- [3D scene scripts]
──────

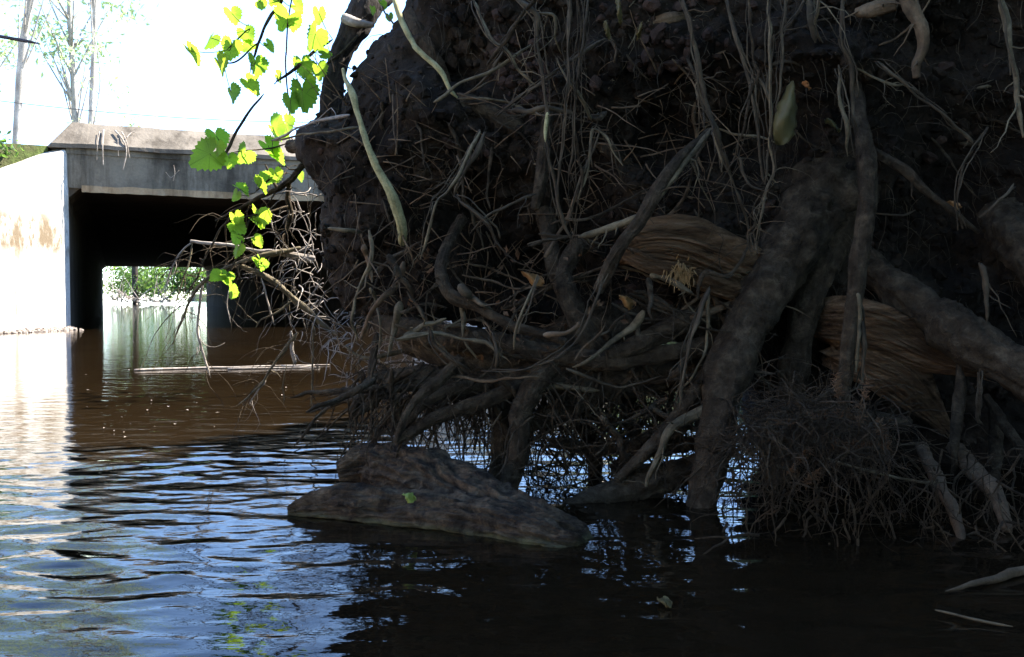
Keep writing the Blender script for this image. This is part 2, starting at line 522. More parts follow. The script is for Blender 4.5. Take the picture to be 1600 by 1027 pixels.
# ------------------------------------------------------------------ culvert and wing wall
def rough_prism(mb, sec, v0, v1, nseg, f, amp=0.01, seed=0):
    """section polygon (list of 2-tuples) swept from v0 to v1, corners slightly worn"""
    k = len(sec)
    vs = np.linspace(v0, v1, nseg + 1)
    pts = []
    for v in vs:
        for (a, b) in sec: pts.append(tuple(f(a, b, v)))
    pts = np.array(pts)
    pts += amp * np.stack([fbm(pts * 3.1 + 9 * c, 3, seed + c) for c in range(3)], 1)
    q = [(i * k + j, i * k + (j + 1) % k, (i + 1) * k + (j + 1) % k, (i + 1) * k + j) for i in range(nseg) for j in range(k)]
    n0 = len(pts)
    pts = np.vstack([pts, pts[:k].mean(0), pts[-k:].mean(0)])
    t = [((j + 1) % k, j, n0) for j in range(k)] + [(nseg * k + j, nseg * k + (j + 1) % k, n0 + 1) for j in range(k)]
    mb.add(pts, q, t)

cul = empty('culvert', UV(CW / 2, 0.2, 0))
tag(cul, 'concrete box culvert tunnel with dark stained headwall over the creek', 'culvert')
for (a, b, nm) in ((-0.32, 0.0, 'side_wall'), (CW, CW + 0.32, 'side_wall')):
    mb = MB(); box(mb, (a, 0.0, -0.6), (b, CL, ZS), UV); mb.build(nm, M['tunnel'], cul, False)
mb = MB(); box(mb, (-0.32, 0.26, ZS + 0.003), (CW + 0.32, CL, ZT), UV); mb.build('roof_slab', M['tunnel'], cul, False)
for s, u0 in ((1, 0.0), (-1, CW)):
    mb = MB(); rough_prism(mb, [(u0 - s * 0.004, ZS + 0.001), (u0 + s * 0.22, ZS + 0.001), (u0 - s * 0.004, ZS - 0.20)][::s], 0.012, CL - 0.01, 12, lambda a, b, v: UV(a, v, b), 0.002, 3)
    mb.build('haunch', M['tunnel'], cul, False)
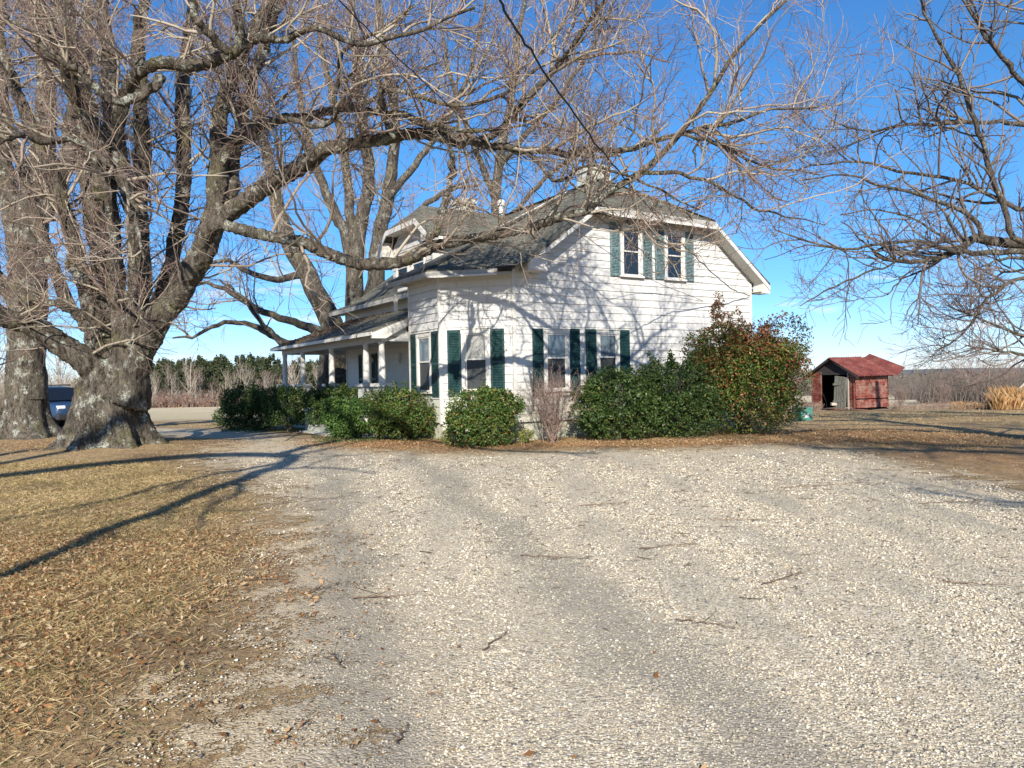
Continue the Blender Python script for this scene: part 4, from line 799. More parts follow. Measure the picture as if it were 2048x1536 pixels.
# ------------------------------------------------------------------ shrubs
def shrub(name, label, px0, px1, ytop, ybot, Y, m, n, size, seed, depth=None, lumps=7, stems=9, group=None, cat='shrub', hollow=.55, spires=(), low=.0, box=.0, redtop=False):
    rng = np.random.default_rng(seed); c = at((px0 + px1) / 2, ybot, Y); zb = float(gz(c[0], c[1])); w_ = (px1 - px0) / F_PX * Y / 2; h = (ybot - ytop) / F_PX * Y
    d = depth or w_ * .85; t = empty(name, (c[0], c[1], zb), 0, label, cat, group)
    C = []; lum = [(0, 0, h * (.42 if redtop else .5), w_ * .97 * (.9 if redtop else 1), d * .9, h * (.43 if redtop else .5)), (0, 0, h * .26, w_ * .97, d * .9, h * .3)]
    for i in range(lumps):
        a = rng.uniform(0, 6.28); q = rng.uniform(.5, .85); zz = h * rng.uniform(.2 + low, .82)
        lum.append((w_ * q * math.cos(a) * .9, d * q * math.sin(a) * .8, zz, w_ * rng.uniform(.3, .5), d * rng.uniform(.3, .5), h * rng.uniform(.16, .26)))
    for (sx, sy, r_) in spires: 
        X = (sx - (px0 + px1) / 2) / F_PX * Y; Z = (ybot - sy) / F_PX * Y
        for k in range(4): lum.append((X * (1 - .06 * k), rng.uniform(-.2, .2), Z - r_ * (.6 + .9 * k), r_ * (.55 + .3 * k), r_ * (.55 + .3 * k), r_ * .9))
    for i in range(9 if not redtop else 16):
        a = rng.uniform(0, 6.28); q = rng.uniform(.2, .9); r_ = h * rng.uniform(.035, .06); zt_ = h * (1.0 - .35 * q * q + rng.uniform(-.02, .07)) * (1 if not redtop else .82); lum += [(w_ * q * math.cos(a), d * q * math.sin(a), zt_, r_, r_, r_ * 1.9), (w_ * q * math.cos(a) * .97, d * q * math.sin(a) * .97, zt_ - 2.4 * r_, r_ * 1.5, r_ * 1.5, r_ * 2)]
    vol = np.array([l[3] * l[4] + .3 * l[3] * l[5] for l in lum]); k = rng.choice(len(lum), n, p=vol / vol.sum()); lm = np.array(lum)[k]
    v = rng.normal(size=(n, 3)); nv = np.linalg.norm(v, axis=1, keepdims=True)
    if box: v = v / np.maximum(np.abs(v).max(1, keepdims=True), 1e-6) * box * .97 + v / nv * (1 - box)
    else: v = v / nv
    v *= (hollow + (1 - hollow) * rng.random((n, 1)) ** .6) * rng.normal(1, .07, (n, 1))
    # gaps and clumps
    P_ = lm[:, :3] + v * lm[:, 3:]
    f = np.sin(P_[:, 0] * 9 + seed) * np.sin(P_[:, 1] * 8 + 1) * np.sin(P_[:, 2] * 10 + 2 * seed) + .3 * np.sin(P_[:, 0] * 23) * np.sin(P_[:, 2] * 21 + seed); ok = (f > -.3 + .25 * (P_[:, 2] < h * .35)) & (P_[:, 2] > .03 + low * h * .5)
    P_ = P_[ok]; V, Fq = leafcards(rng, P_, size, 1.0, .5, up=.7)
    mi_ = None
    if redtop: q_ = P_[:, 2] / h + .35 * np.sin(P_[:, 0] * 2.3 + 1.2) * np.sin(P_[:, 2] * 2.9); mi_ = (rng.random(len(P_)) < np.clip((q_ - .35) * .9, .08, .75)).astype(int)
    npmesh('foliage', V, Fq, m, t, matidx=mi_)
    if stems:
        L0, L1_ = [], []
        for i in range(stems):
            a = rng.uniform(0, 6.28); q = rng.uniform(.2, .85); L0.append(resample(np.array([(rng.normal(0, .07), rng.normal(0, .07), -.1), (w_ * q * .35 * math.cos(a), d * q * .35 * math.sin(a), h * .3), (w_ * q * .8 * math.cos(a), d * q * .8 * math.sin(a), h * rng.uniform(.6, .9))]), 9)); L1_.append(np.linspace(.022, .008, 9))
        P0, Q0 = np.stack(L0), np.stack(L1_); A = grow(rng, P0, Q0, 7, h * .35, .008, (25, 55), .1, .15, 5, .2, .004, .5); v1, f1 = tubes(P0, Q0, 5); v2, f2 = tubes(*A, 3); v_, f_ = merge([(v1, f1), (v2, f2)])
        npmesh('stems', v_, f_, M_BARK2, t, True)
    return t
GB = 'clipped shrubs along the porch and bay'
shrub('evergreen_shrub', 'dark clipped shrub at the far left end of the porch hedge, against the pale field', 440, 552, 764, 852, 26.6, M_LEAF_DK, 26000, .036, 1, group=GB, box=.5)
shrub('evergreen_shrub', 'shaded shrub with bare crooked lower stems in front of the porch corner', 524, 632, 766, 856, 25.2, M_LEAF_DK, 19000, .036, 2, group=GB, low=.25, stems=16)
shrub('evergreen_shrub', 'taller dark shrub behind the round bright green one, at the porch edge', 606, 746, 758, 850, 24.2, M_LEAF_DK, 22000, .036, 3, group=GB, depth=.6, low=.3, stems=14)
shrub('evergreen_shrub', 'round bright green shrub in front of the porch steps', 648, 758, 784, 864, 20.8, M_LEAF_BR, 26000, .036, 4, group=GB, lumps=10)
shrub('evergreen_shrub', 'loose rust-tipped shrub with see-through gaps left of the bay corner', 732, 880, 768, 874, 19.7, M_LEAF_MIX, 24000, .033, 5, group=GB, lumps=11, stems=18, low=.1)
shrub('evergreen_shrub', 'boxy rust-and-green shrub standing below the chamfered corner window', 890, 1036, 766, 880, 17.6, M_LEAF_MIX, 34000, .031, 6, group=GB, lumps=9, box=.6, stems=14)
shrub('overgrown_shrub', 'overgrown dark green shrub below the second ground-floor window', 1150, 1320, 738, 876, 18.6, M_LEAF_DK, 34000, .034, 7, lumps=16, spires=((1225, 728, .12), (1265, 735, .1)))
shrub('overgrown_shrub', 'overgrown dark green shrub between the window shrub and the tall red-tinged one', 1265, 1450, 718, 874, 19.0, M_LEAF_DK, 38000, .034, 8, lumps=16, spires=((1300, 700, .1), (1345, 700, .12)))
shrub('tall_shrub', 'tall ragged shrub with red and orange leaf tips at the right end of the house', 1366, 1608, 640, 872, 20.0, [M_LEAF_HOL, M_LEAF_RED], 84000, .036, 9, lumps=26, redtop=True, spires=((1440, 592, .3), (1480, 625, .32), (1528, 645, .26), (1588, 690, .2), (1405, 665, .26), (1560, 700, .3), (1385, 720, .25)), stems=22)
shrub('small_plant', 'small yellow-green plant at the foundation right of the boxy shrub', 1034, 1072, 852, 880, 18.2, M_LEAF_YG, 1500, .022, 10, lumps=4, stems=4, cat='plant')
shrub('small_plant', 'low yellow-green plant at the foundation left of the boxy shrub', 880, 905, 852, 878, 18.4, M_LEAF_YG, 700, .02, 11, lumps=3, stems=3, cat='plant')
def bare_shrub(name, label, px0, px1, ytop, ybot, Y, seed, n0=26, m=M_TWIG2, r0=.009, group=None, n1=7):
    rng = np.random.default_rng(seed); c = at((px0 + px1) / 2, ybot, Y); t = empty(name, (c[0], c[1], float(gz(c[0], c[1]))), 0, label, 'shrub', group); w_ = (px1 - px0) / F_PX * Y / 2; h = (ybot - ytop) / F_PX * Y
    P_ = []
    for i in range(n0):
        a = rng.uniform(0, 6.28); q = rng.random() ** .5; P_.append(resample(np.array([(rng.normal(0, .1 * w_), rng.normal(0, .1 * w_), -.05), (w_ * q * .5 * math.cos(a), w_ * q * .5 * math.sin(a), h * .4), (w_ * q * math.cos(a), w_ * q * math.sin(a), h * (1 - .45 * q * rng.random()))]), 10))
    P_ = np.stack(P_); P_[:, 1:] += rng.normal(size=P_[:, 1:].shape) * h * .012; Rr = np.tile(np.linspace(r0, r0 * .4, 10), (n0, 1)); v1, f1 = tubes(P_, Rr, 5)
    A = grow(rng, P_, Rr, n1, h * .4, r0 * .55, (20, 60), .06, .2, 6, .2, .0035, .5); B = grow(rng, *A, 4, h * .2, .004, (25, 60), .03, .25, 4, .1, .003, .6)
    v_, f_ = merge([(v1, f1), tubes(*A, 3), tubes(*B, 3)]); npmesh('branches', v_, f_, m, t, True); return t
bare_shrub('leafless_shrub', 'leafless twiggy shrub below the first ground-floor window', 1042, 1165, 742, 872, 18.2, 41, 34)

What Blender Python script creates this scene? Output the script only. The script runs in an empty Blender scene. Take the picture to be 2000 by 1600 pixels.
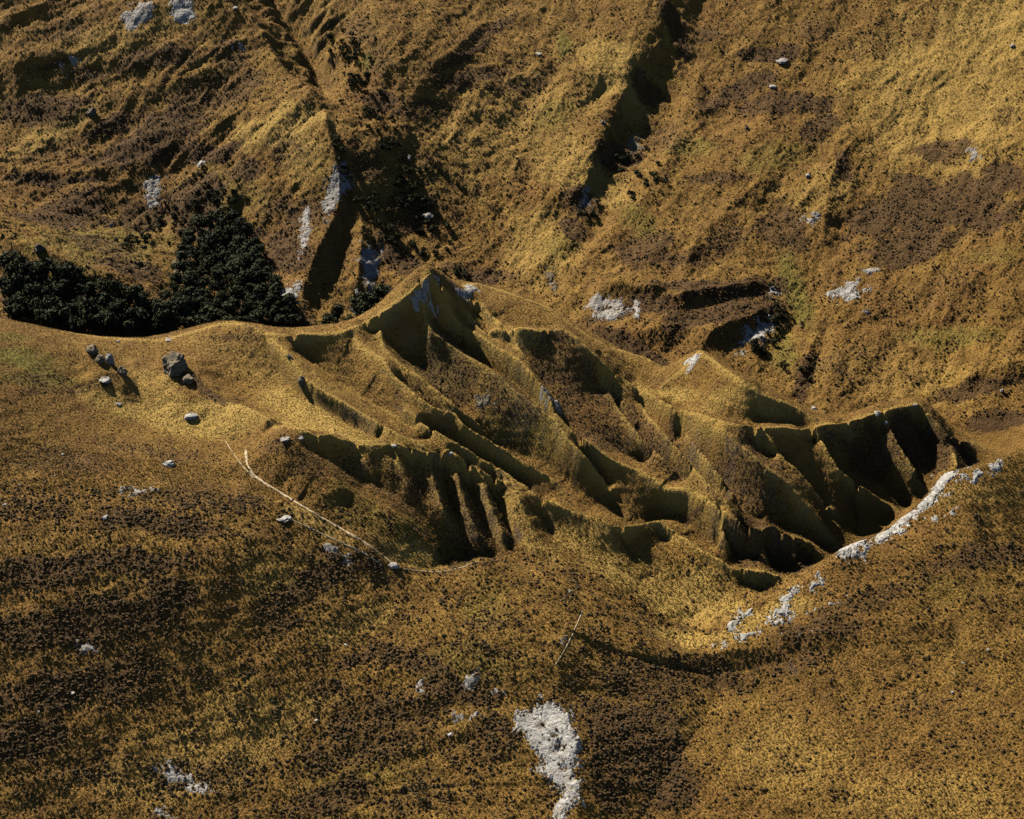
import bpy, math, time
import numpy as np
T0 = time.time()
SC = bpy.context.scene
RNG = np.random.default_rng(7)

# ------------------------------------------------------------------ camera
PITCH = 25.0; HFOV = 30.0; FPX = 1000.0/math.tan(math.radians(HFOV/2))
cam_d = bpy.data.cameras.new('camera'); cam = bpy.data.objects.new('camera', cam_d)
SC.collection.objects.link(cam); SC.camera = cam
cam.location = (0, 0, 0); cam.rotation_euler = (math.radians(90-PITCH), 0, 0)
cam_d.sensor_fit = 'HORIZONTAL'; cam_d.angle = math.radians(HFOV)
cam_d.clip_start = 1; cam_d.clip_end = 30000

# ------------------------------------------------------------------ light
SUN_DIR = np.array([-0.51, 0.51, 0.71]); SUN_DIR /= np.linalg.norm(SUN_DIR)
w = bpy.data.worlds.new('World'); SC.world = w; w.use_nodes = True
nt = w.node_tree; bg = nt.nodes['Background']
sky = nt.nodes.new('ShaderNodeTexSky'); sky.sky_type = 'NISHITA'; sky.sun_disc = False
sky.sun_elevation = math.asin(SUN_DIR[2]); sky.sun_rotation = math.atan2(SUN_DIR[0], SUN_DIR[1])
sky.altitude = 2500; sky.air_density = 0.6; sky.dust_density = 0.3; SC.cycles.diffuse_bounces = 0
nt.links.new(sky.outputs['Color'], bg.inputs['Color']); bg.inputs['Strength'].default_value = 0.05
sd = bpy.data.lights.new('sun', 'SUN'); so = bpy.data.objects.new('sun', sd); SC.collection.objects.link(so)
sd.energy = 5.0; sd.angle = math.radians(0.5); sd.color = (1.0, 0.93, 0.82)
from mathutils import Vector
so.rotation_euler = Vector(SUN_DIR).to_track_quat('Z', 'Y').to_euler()
so.location = (-400, 700, 300)
SC.view_settings.view_transform = 'Standard'; SC.view_settings.look = 'None'
SC.view_settings.exposure = 1.4; SC.view_settings.gamma = 1.0

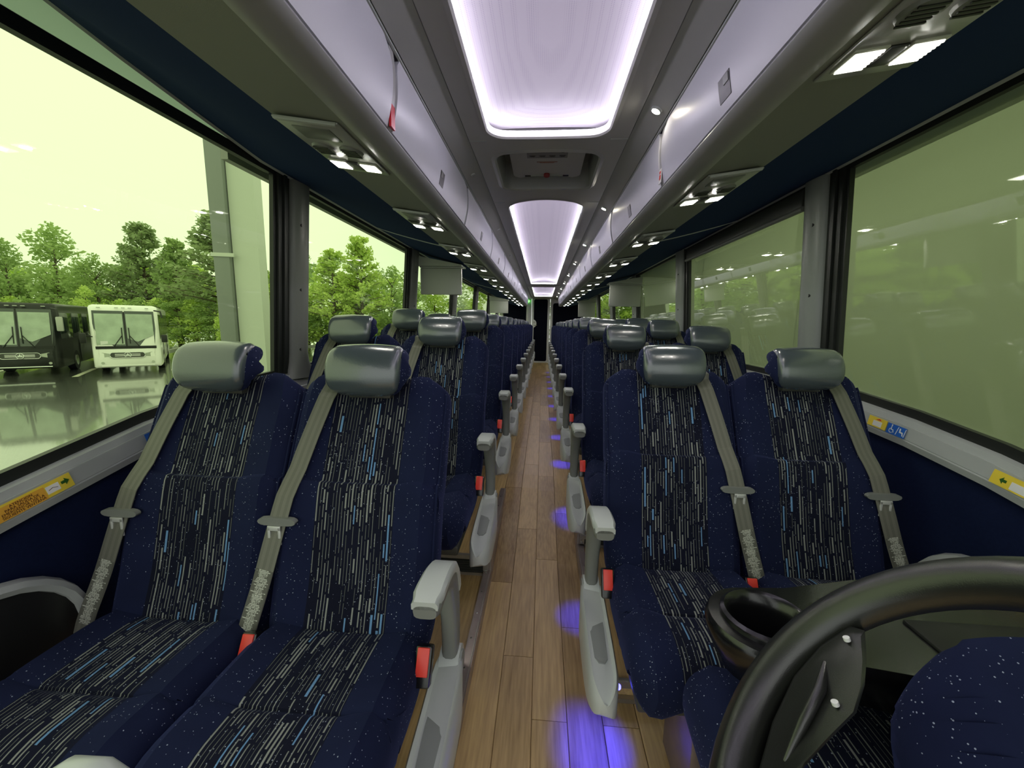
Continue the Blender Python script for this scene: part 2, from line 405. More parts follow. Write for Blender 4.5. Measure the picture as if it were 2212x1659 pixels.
# floor: sub-floor plus individually laid planks
fb = MB(); aw = 0.235
yy = [-.9, 1.85, 2.05, 2.75, 2.95, 12.3]
for a, b in zip(yy, yy[1:]):
    za, zb = zfl(a)-.012, zfl(b)-.012
    fb.add([(-aw, a, za), (aw, a, za), (aw, b, zb), (-aw, b, zb), (-aw, a, -.2), (aw, a, -.2), (aw, b, -.2), (-aw, b, -.2)], [(0, 1, 2, 3), (4, 7, 6, 5), (0, 4, 5, 1), (3, 2, 6, 7), (0, 3, 7, 4), (1, 5, 6, 2)], smooth=False)
fb.box((aw-.01, -.9, -.2), (1.25, 1.25, -.012))
fb.box((-1.25, -.9, -.2), (-aw+.01, -.55, -.012))
floor = struct(fb.obj('floor', WOOD))
def plank(x0, x1, y0, y1, zf, par):
    g = 0.0011; b = MB(); c = []
    n = max(1, int((y1-y0)/0.22)) if y0 < 3.1 and y1 > 1.7 and abs(x0+x1) < .5 else 1
    rings = []
    for i in range(n+1):
        y = lerp(y0+g, y1-g, i/n); z = zf(y)
        rings.append([(x0+g, y, z-.012), (x1-g, y, z-.012), (x1-g, y, z-.0012), (x1-g-.0012, y, z), (x0+g+.0012, y, z), (x0+g, y, z-.0012)])
    b.loft(rings, smooth=False); return b.obj('plank', WOOD, par)
pw = 2*aw/4
for c in range(4):
    y = -.85 + [0, .45, .2, .62][c]
    plank(-aw+c*pw, -aw+(c+1)*pw, -.9, y, zfl, floor)
    while y < 12.19:
        L = 0.9; plank(-aw+c*pw, -aw+(c+1)*pw, y, min(12.19, y+L), zfl, floor); y += L
for c in range(8):
    x = aw+c*pw; y = -.9
    for e in ([-.2, .7, 1.24] if c % 2 else [.25, 1.15, 1.24]):
        plank(x, x+pw, y, e, zfl, floor); y = e

# raised seat platforms (wood covered), with stainless nosing and vent risers
PL1, PL2 = 0.035, 0.14
def platform(side, y0, y1, z, name, riser):
    sx = side; b = MB(); b.box((sx*aw, y0, -.2), (sx*1.22, y1, z))
    return struct(b.obj(name, WOOD))
platform(-1, -.55, 1.85, PL1, 'floor', None); platform(-1, 1.853, 12.2, PL2, 'floor', None)
platform(1, 1.253, 2.10, .075, 'floor', None); platform(1, 2.103, 12.2, PL2, 'floor', None)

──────

- [INSTRUCTIONS FOR THE TASK]
In the entries above, identify each line that includes the string "tunnel", then copy it.

- [RESPONSE]
tag(cul, 'concrete box culvert tunnel with dark stained headwall over the creek', 'culvert')
    mb = MB(); box(mb, (a, 0.0, -0.6), (b, CL, ZS), UV); mb.build(nm, M['tunnel'], cul, False)
mb = MB(); box(mb, (-0.32, 0.26, ZS + 0.003), (CW + 0.32, CL, ZT), UV); mb.build('roof_slab', M['tunnel'], cul, False)
    mb.build('haunch', M['tunnel'], cul, False)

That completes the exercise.